# WHAT YOU NEED TO DO
Reproduce exactly the lines below, from the first one through the line containing "from mathutils import Vector, Matrix", and omit any pictures.

# DATA
_____
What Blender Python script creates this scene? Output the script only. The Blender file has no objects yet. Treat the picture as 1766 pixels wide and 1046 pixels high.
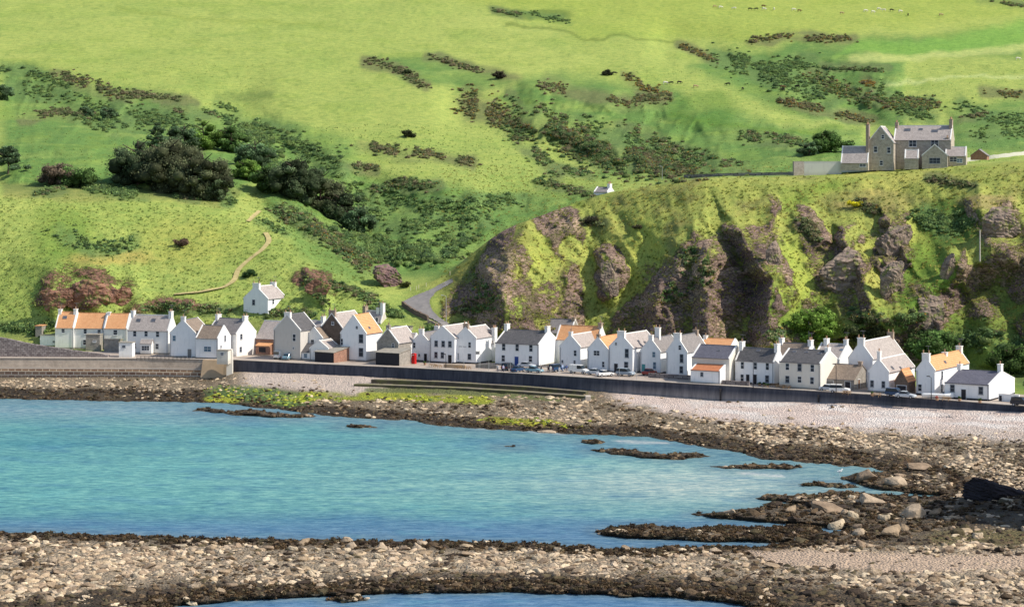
import bpy, bmesh, math, random
import numpy as np
from mathutils import Vector, Matrix

random.seed(7)
rng = np.random.default_rng(11)
F, CX, HY, CZ = 3600.0, 883.0, 272.0, 55.0      # photo-pixel focal length, centre column, horizon row, eye height
scene = bpy.context.scene
C = scene.collection

# ------------------------------------------------------------------ helpers
def tag(o, label=None, cat=None, group=None, kind=None):
    if label: o['label'] = label
    if cat: o['category'] = cat
    if group: o['group'] = group
    if kind: o['kind'] = kind
    return o

def thing(name, label, cat, loc=(0, 0, 0), rotz=0.0, group=None):
    o = bpy.data.objects.new(name, None)
    C.objects.link(o)
    o.location = loc
    o.rotation_euler = (0, 0, rotz)
    o.empty_display_size = 0.5
    return tag(o, label, cat, group)

def link(name, me, parent=None, mats=()):
    o = bpy.data.objects.new(name, me)
    C.objects.link(o)
    for m in mats:
        me.materials.append(m)
    if parent is not None:
        o.parent = parent
    return o

def np_mesh(name, V, Fc, smooth=False, cols=None, fl=None):
    """V (n,3), Fc (m,3|4) arrays -> mesh; cols (n,3) stored as colour attribute 'Col'."""
    me = bpy.data.meshes.new(name)
    V = np.ascontiguousarray(V, dtype=np.float32)
    Fc = np.ascontiguousarray(Fc, dtype=np.int32)
    n, m, k = len(V), len(Fc), Fc.shape[1]
    me.vertices.add(n)
    me.vertices.foreach_set('co', V.ravel())
    me.loops.add(m * k)
    me.loops.foreach_set('vertex_index', Fc.ravel())
    me.polygons.add(m)
    me.polygons.foreach_set('loop_start', np.arange(0, m * k, k, dtype=np.int32))
    me.polygons.foreach_set('loop_total', np.full(m, k, dtype=np.int32))
    me.polygons.foreach_set('use_smooth', np.full(m, smooth, dtype=bool))
    me.update(calc_edges=True)
    if cols is not None:
        a = me.color_attributes.new('Col', 'FLOAT_COLOR', 'POINT')
        cc = np.ones((n, 4), dtype=np.float32)
        cc[:, :3] = cols
        a.data.foreach_set('color', cc.ravel())
    if fl is not None:
        for key, arr in fl.items():
            a = me.attributes.new(key, 'FLOAT', 'POINT')
            a.data.foreach_set('value', np.ascontiguousarray(arr, dtype=np.float32))
    return me

def _h(ix, iy, iz, s):
    with np.errstate(over='ignore'):
        n = (ix.astype(np.uint32) * np.uint32(374761393) + iy.astype(np.uint32) * np.uint32(668265263)
             + iz.astype(np.uint32) * np.uint32(2147483647) + np.uint32(s * 1013904223 & 0xffffffff))
        n = (n ^ (n >> np.uint32(13))) * np.uint32(1274126177)
        n = (n ^ (n >> np.uint32(16))) * np.uint32(2246822519)
        n = n ^ (n >> np.uint32(15))
    return n.astype(np.float64) / 4294967295.0

def vnoise(x, y, z, s=0):
    x, y, z = [np.asarray(a, dtype=np.float64) for a in np.broadcast_arrays(x, y, z)]
    ix, iy, iz = np.floor(x).astype(np.int64), np.floor(y).astype(np.int64), np.floor(z).astype(np.int64)
    fx, fy, fz = x - ix, y - iy, z - iz
    fx, fy, fz = [t * t * t * (t * (t * 6 - 15) + 10) for t in (fx, fy, fz)]
    r = 0
    for dx in (0, 1):
        for dy in (0, 1):
            for dz in (0, 1):
                w = (fx if dx else 1 - fx) * (fy if dy else 1 - fy) * (fz if dz else 1 - fz)
                r = r + w * _h(ix + dx, iy + dy, iz + dz, s)
    return r * 2 - 1

def fbm(x, y, z, sc, octv=4, s=0, gain=0.5):
    a, t, r = 1.0, 0.0, 0.0
    f = 1.0 / sc
    for o in range(octv):
        r = r + a * vnoise(x * f + 17.3 * o, y * f - 5.1 * o, z * f + 9.7 * o, s + o)
        t += a
        a *= gain
        f *= 2.03
    return r / t

def ridged(x, y, z, sc, octv=4, s=0):
    a, t, r = 1.0, 0.0, 0.0
    f = 1.0 / sc
    for o in range(octv):
        r = r + a * (1 - 2 * np.abs(vnoise(x * f + 3.3 * o, y * f, z * f + 1.7 * o, s + o)))
        t += a
        a *= 0.5
        f *= 2.1
    return r / t

def sstep(a, b, x):
    t = np.clip((x - a) / (b - a), 0, 1)
    return t * t * (3 - 2 * t)

def sdf_poly(px, py, pts, ys=1.0):
    """signed distance in px (positive inside); y distances multiplied by ys."""
    P = np.array(pts, float)
    P[:, 1] *= ys
    y = py * ys
    inside = np.zeros(px.shape, bool)
    d = np.full(px.shape, 1e9)
    n = len(P)
    for i in range(n):
        x1, y1 = P[i]
        x2, y2 = P[(i + 1) % n]
        dx, dy = x2 - x1, y2 - y1
        L = dx * dx + dy * dy + 1e-9
        t = np.clip(((px - x1) * dx + (y - y1) * dy) / L, 0, 1)
        d = np.minimum(d, np.hypot(px - x1 - t * dx, y - y1 - t * dy))
        c = ((y1 > y) != (y2 > y)) & (px < dx * (y - y1) / (dy if abs(dy) > 1e-9 else 1e-9) + x1)
        inside ^= c
    return np.where(inside, d, -d)

def seg_dist(px, py, pts):
    """distance to a polyline, its side (+1 right of the downhill direction) and along-fraction"""
    d = np.full(px.shape, 1e9)
    sd = np.zeros(px.shape)
    al = np.zeros(px.shape)
    n = len(pts) - 1
    for i in range(n):
        x1, y1 = pts[i]
        x2, y2 = pts[i + 1]
        dx, dy = x2 - x1, y2 - y1
        L = dx * dx + dy * dy + 1e-9
        tt = ((px - x1) * dx + (py - y1) * dy) / L
        t = np.clip(tt, 0, 1)
        ex, ey = px - x1 - t * dx, py - y1 - t * dy
        dd = np.hypot(ex, ey)
        m = dd < d
        d = np.where(m, dd, d)
        sd = np.where(m, np.sign(dy * ex - dx * ey), sd)
        al = np.where(m, (i + t) / n, al)
    return d, sd, al

def P3(px, py, Y):
    return ((px - CX) * Y / F, Y, CZ - (py - HY) * Y / F)

def at_z(px, py, z):
    Y = F * (CZ - z) / (py - HY)
    return ((px - CX) * Y / F, Y, z)

# ------------------------------------------------------------------ materials
class NT:
    def __init__(self, name):
        self.m = bpy.data.materials.new(name)
        self.m.use_nodes = True
        self.t = self.m.node_tree
        self.n = self.t.nodes
        self.l = self.t.links
        self.b = self.n['Principled BSDF']
        self.b.inputs['Specular IOR Level'].default_value = 0.25
        self.b.inputs['Roughness'].default_value = 0.9

    def node(self, typ, **kw):
        nd = self.n.new(typ)
        for k, v in kw.items():
            if k.startswith('i_'):
                nd.inputs[k[2:].replace('_', ' ')].default_value = v
            else:
                setattr(nd, k, v)
        return nd

    def link(self, a, b):
        self.l.new(a, b)

    def coord(self, kind='Object', scale=(1, 1, 1)):
        tc = self.node('ShaderNodeTexCoord')
        mp = self.node('ShaderNodeMapping')
        mp.inputs['Scale'].default_value = scale
        self.link(tc.outputs[kind], mp.inputs['Vector'])
        return mp.outputs['Vector']

    def noise(self, scale, vec, detail=4, rough=0.6):
        nd = self.node('ShaderNodeTexNoise')
        nd.inputs['Scale'].default_value = scale
        nd.inputs['Detail'].default_value = detail
        nd.inputs['Roughness'].default_value = rough
        self.link(vec, nd.inputs['Vector'])
        return nd.outputs['Fac']

    def ramp(self, fac, stops):
        r = self.node('ShaderNodeValToRGB')
        e = r.color_ramp.elements
        while len(e) < len(stops):
            e.new(0.5)
        for el, (p, c) in zip(e, stops):
            el.position = p
            el.color = (*c, 1) if len(c) == 3 else c
        self.link(fac, r.inputs['Fac'])
        return r.outputs['Color']

    def mix(self, fac, a, b, mode='MIX'):
        nd = self.node('ShaderNodeMix', data_type='RGBA', blend_type=mode)
        for v, i in ((fac, 0), (a, 6), (b, 7)):
            if isinstance(v, (int, float)):
                nd.inputs[i].default_value = v
            elif isinstance(v, tuple):
                nd.inputs[i].default_value = (*v, 1) if len(v) == 3 else v
            else:
                self.link(v, nd.inputs[i])
        return nd.outputs[2]

    def math(self, op, a, b=0.0, clamp=False):
        nd = self.node('ShaderNodeMath', operation=op, use_clamp=clamp)
        for v, i in ((a, 0), (b, 1)):
            if isinstance(v, (int, float)):
                nd.inputs[i].default_value = v
            else:
                self.link(v, nd.inputs[i])
        return nd.outputs[0]

    def attr(self, name):
        nd = self.node('ShaderNodeAttribute', attribute_name=name)
        return nd

    def bump(self, h, strength=0.3, dist=1.0):
        nd = self.node('ShaderNodeBump')
        nd.inputs['Strength'].default_value = strength
        nd.inputs['Distance'].default_value = dist
        self.link(h, nd.inputs['Height'])
        self.link(nd.outputs['Normal'], self.b.inputs['Normal'])
        return nd

    def color(self, c):
        if isinstance(c, tuple):
            self.b.inputs['Base Color'].default_value = (*c, 1)
        else:
            self.link(c, self.b.inputs['Base Color'])

def mottled(name, c, var=0.25, scale=1.2, rough=0.9, bump=0.1, dirt=None, spec=0.25, stretch=(1, 1, 1)):
    t = NT(name)
    v = t.coord('Object', stretch)
    n1 = t.noise(scale, v, 6, 0.65)
    lo = tuple(x * (1 - var) for x in c)
    hi = tuple(min(1, x * (1 + var)) for x in c)
    col = t.ramp(n1, [(0.3, lo), (0.7, hi)])
    if dirt:
        n2 = t.noise(scale * 0.35, v, 5, 0.7)
        f = t.ramp(n2, [(0.45, (0, 0, 0)), (0.72, (1, 1, 1))])
        col = t.mix(f, col, dirt)
    t.color(col)
    t.b.inputs['Roughness'].default_value = rough
    t.b.inputs['Specular IOR Level'].default_value = spec
    if bump:
        t.bump(t.noise(scale * 5, v, 4, 0.6), bump, 0.1)
    return t.m

def vcol_mat(name, var=0.3, scale=1.5, rough=0.95, bump=0.4, bdist=0.2, transl=0.0):
    t = NT(name)
    v = t.coord('Object')
    n1 = t.noise(scale, v, 5, 0.65)
    k = t.ramp(n1, [(0.25, (1 - var,) * 3), (0.75, (1 + var,) * 3)])
    t.color(t.mix(1.0, t.attr('Col').outputs['Color'], k, 'MULTIPLY'))
    t.b.inputs['Roughness'].default_value = rough
    t.b.inputs['Specular IOR Level'].default_value = 0.15
    if bump:
        t.bump(t.noise(scale * 3, v, 4, 0.6), bump, bdist)
    return t.m

# ------------------------------------------------------------------ small mesh kit (bmesh)
def bm_box(bm, x0, x1, y0, y1, z0, z1):
    vs = [bm.verts.new(p) for p in ((x0, y0, z0), (x1, y0, z0), (x1, y1, z0), (x0, y1, z0),
                                    (x0, y0, z1), (x1, y0, z1), (x1, y1, z1), (x0, y1, z1))]
    for f in ((0, 3, 2, 1), (4, 5, 6, 7), (0, 1, 5, 4), (1, 2, 6, 5), (2, 3, 7, 6), (3, 0, 4, 7)):
        bm.faces.new([vs[i] for i in f])
    return vs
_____
# TASK SOLUTION
What Blender Python script creates this scene? Output the script only. The Blender file has no objects yet. Treat the picture as 1766 pixels wide and 1046 pixels high.
import bpy, bmesh, math, random
import numpy as np
from mathutils import Vector, Matrix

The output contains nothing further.